If it gets any longer than that,
    time for line breaks.
    Keep each phrase
    on its own line
    so it reads like a poem!

Rebol uses a LOT of datatypes and functions args can specify them. With
docstrings that improves debug clarity. Also there's a 'try' statement, so
conscientious programmer can proper error trapping. for ones own code.



> When I played with Rebol, this kind of thing drove me nuts:  because line
> boundaries aren't significant either, there are no reliable visual clues
> about the scope of function calls, where arguments begin or end, or even
> where conceptual statements begin and end.  Make one mistake, and it can
> have semantic effects to the very end of the file's source code.  That makes
> tracking down a runaway triple-quoted string in Python look like pure joy.

Yes.
I can imagine someone as profoundly skilled in Python as you, might have a
harder time. In the beginning I found it very odd switching between Python and
REBOL.

- Is the REBOL approach better or worse then as a 'first' language ?
- Better because people find it very easy?
- Worse because it won't sacle or give them tough expectations in others?

I often wonder how these programming langugages are perceived differently
according to people's mother tongue [English, French, German, Korea, Chinese
etc..]?
Word order, lack of prepositions, conjugation, richness of specialforms,
richness of verbs and ajectives, strictness..

Likewise how much does multiple languages help?
They say all children have tremendous facility to learn several languages
together at a young age. And that bi- tri- multi-lingual kids finds ti
getseasoier and easier to absorb more languages. As they maure tehy can fill in
the cirrect sytactic and grammar.

For example, The HIPPO club members encourage simultaneous exposure to many
languages as young as possible. Their premise is that basic pattern recognition
and confidence come first. Structure will emerge and can be taught formally
later along with correctness. It is no coindicdence that the same people
developed the brilliant

"Who is Fourier?"

Though curiously most people find Rebol very fast to find mistakes. It could do
wiht much better error prompts. Something that is harder to do because it line
numbers and object paths are not cetain like Python.
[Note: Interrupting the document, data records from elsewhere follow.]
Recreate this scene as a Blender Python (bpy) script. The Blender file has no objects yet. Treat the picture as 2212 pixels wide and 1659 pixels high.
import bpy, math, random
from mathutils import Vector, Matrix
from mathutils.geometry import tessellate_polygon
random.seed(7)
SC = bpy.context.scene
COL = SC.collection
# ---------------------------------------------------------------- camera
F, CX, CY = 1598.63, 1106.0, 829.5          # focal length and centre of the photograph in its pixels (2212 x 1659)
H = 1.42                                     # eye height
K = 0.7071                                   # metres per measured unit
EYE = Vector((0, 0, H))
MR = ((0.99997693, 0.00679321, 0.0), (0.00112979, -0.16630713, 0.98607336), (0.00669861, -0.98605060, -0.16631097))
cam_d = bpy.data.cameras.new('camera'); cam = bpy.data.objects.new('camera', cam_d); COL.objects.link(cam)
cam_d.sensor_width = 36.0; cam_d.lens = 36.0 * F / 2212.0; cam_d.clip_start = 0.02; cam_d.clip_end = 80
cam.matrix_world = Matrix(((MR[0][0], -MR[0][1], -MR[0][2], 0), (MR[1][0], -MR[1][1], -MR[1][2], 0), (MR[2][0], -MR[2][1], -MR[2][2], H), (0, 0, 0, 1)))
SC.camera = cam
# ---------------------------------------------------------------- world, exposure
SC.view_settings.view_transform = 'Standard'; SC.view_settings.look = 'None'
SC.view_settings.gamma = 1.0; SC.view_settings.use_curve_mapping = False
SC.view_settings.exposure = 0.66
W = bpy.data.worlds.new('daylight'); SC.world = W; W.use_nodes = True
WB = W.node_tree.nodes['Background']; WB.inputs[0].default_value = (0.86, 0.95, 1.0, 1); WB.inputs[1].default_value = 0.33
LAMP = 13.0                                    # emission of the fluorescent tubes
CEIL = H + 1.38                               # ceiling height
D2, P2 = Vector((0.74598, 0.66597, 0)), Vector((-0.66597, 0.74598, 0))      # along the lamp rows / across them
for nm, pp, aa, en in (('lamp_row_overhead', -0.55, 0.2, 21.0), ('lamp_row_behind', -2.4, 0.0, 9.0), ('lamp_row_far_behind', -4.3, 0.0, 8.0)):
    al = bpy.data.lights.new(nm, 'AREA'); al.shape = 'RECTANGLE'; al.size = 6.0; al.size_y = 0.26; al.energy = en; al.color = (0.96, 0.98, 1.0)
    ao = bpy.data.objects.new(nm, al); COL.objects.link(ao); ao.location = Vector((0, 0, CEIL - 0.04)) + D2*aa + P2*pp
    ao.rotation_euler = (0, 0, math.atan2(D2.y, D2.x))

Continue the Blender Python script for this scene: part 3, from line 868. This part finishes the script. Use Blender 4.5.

Its an issue the more
advanced progammers have been discussing.

Again, I think it is useful to look at why people find it so easy to find
mistakes in Rebol. As an atrocious semi-dislexic typist, the syntactic
differences are theory. If I make a single typo it will still screw up any
program. And multiple ones can be tough. As long as scripting languages are the
base of edu-sig , solid typing is a #1 requirement.

> argument as the start of a new function call.  The lack of redundant syntax
> is pleasant in short and correct programs, but doesn't scale.

Yes. Scale is another topic on Rebol list from time to time. I don't think
anyone really knows for sure, as few large projects have been built in Rebol to
date. REBOL/View and /IOS are perhaps the largest. Much of that REBOL code
sitting above the compiled C kernel words. Scripts do tend be extremely short,
compared with other languages. The word-based modular design of rebol programs
is easy to grasp. Usually easy to share. But like FORTH it depends. The best
Rebol programs are very easier to follow. Python source is mostly
understandable, more than most languages, but great Python code is an eye-opener
and pleasure.

Some work is being done right now to develop a framework. For beginners, Rebol
motivates by its very rapid prototyping. Python does too, but scales well. Leo
is important new scalability tool. Starting from nothing it lets one think play
with large scale projects and explore [design & analyze]. But is also helps
manages and understand them as they grow dense. Seeing the structure is hard to
do.

> Rebol has some very cool ideas, btw -- this wasn't one of them.

What do you think are the good ones?